Celebrating Thirty-five Years of Little League in Guangzhou

The act of building friendly relations between nations and peoples from nations comes in many forms. Going back decades before the Flying Tigers, US-China history is filled with examples of mutual assistance and friendship. This friendship has come in many forms and countless citizens of both countries have been quiet beneficiaries of this friendship between the United States and People’s Republic of China.

 

Some American baseball fans call this sport “the greatest game in this whole land.”  It was a quintessential American sport and an inexorable part of American culture. But not so much in China. Sure, 19th century American expats in China, after the game was supposedly invented in 1839, partook in early version of baseball.  But that aside, baseball quite never took off in in the Middle Kingdom. Henry William Boone, in 1863, formed the Shanghai Baseball Club. And turn of the century Chinese students who later went on to study in American came back to their homeland with a knowledge of and an appreciation of the game.

 

During the Cultural Revolution, baseball’s advance in popularity was temporarily halted.  But as the 1980’s dawned, it was a time of endless possibility in China. After Deng Xiaoping’s Reform and Opening began to gather momentum, it opened up opportunities for all kinds of cultural exchanges with China’s friends from around the world.  Longtime Los Angeles-Guangzhou Sister City Association director and former Dodgers owner Mr. Peter O’Malley, saw an opening in China to help bring this slice of American culture to China in the name of friendship and international competition.

 

In 1986 Mr. O’Malley helped finance the construction of China’s first baseball stadium in the historic city of Tianjin. In appreciation of his generosity, the stadium was named Dodger Stadium. It was in Tianjin that the first American born in China to play in the MLB, Harry Kingman, was raised. Interest in baseball gradually advanced in China. In 1913 China finished third in the Far East Games, the first international baseball tournament. The sport remained a novelty in China but was closely followed by the American expats.

 

In July of 1990, in our sister city of Guangzhou, with the efforts of Peter O’Malley and our friends in Guangzhou, the Tianhe Baseball Field was opened. Through this athletic field thousands and thousands of young athletes have participated in the sport and have come to embrace all that is great about this game called “America’s Pastime.”

 

Thanks to other baseball legends such as Bowie Kuhn and Creighton Hale, Peter O’Malley has been able to transform the growth and interest of baseball in China. Baseball organizations inside China have worked with their American counterparts to cultivate a new generation of baseball fans not only in China, but regionally as well, across Asia.

 

In 1988 China hosted the first international baseball; tournament for eleven and twelve year old little leaguers. And throughout the 1980’s Mr.
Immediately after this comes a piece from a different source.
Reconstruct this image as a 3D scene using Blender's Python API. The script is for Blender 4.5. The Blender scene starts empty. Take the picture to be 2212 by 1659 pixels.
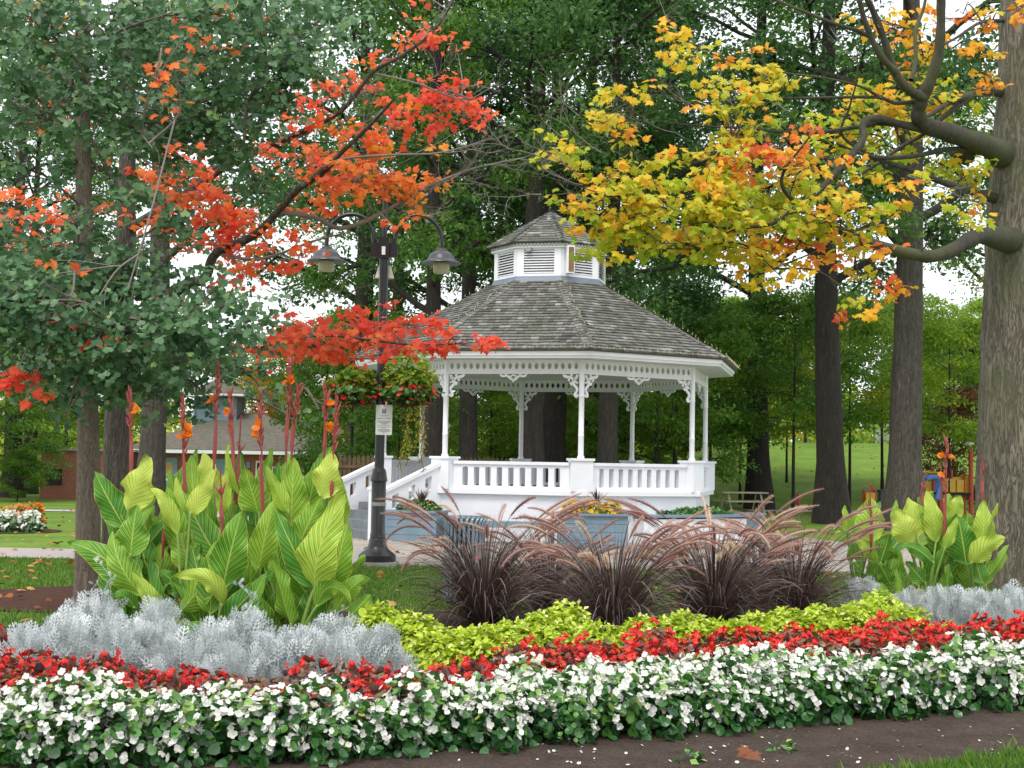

Peter O’Malley worked tirelessly with friends in the Major Leagues and in the baseball-loving country of Japan to collaborate with their China counterparts to popularize the sport in China.

 

Since the opening of the Tianhe Baseball Field in our Sister City of Guangzhou, athletes from countless local, national and intra-Asian teams have competed. And through the game of baseball that Peter O’Malley did so much to bring back to China, the Tianhe Field acts as a bridge of friendship between, Los Angeles, America, all baseball loving nations and our friends in Guangzhou, China.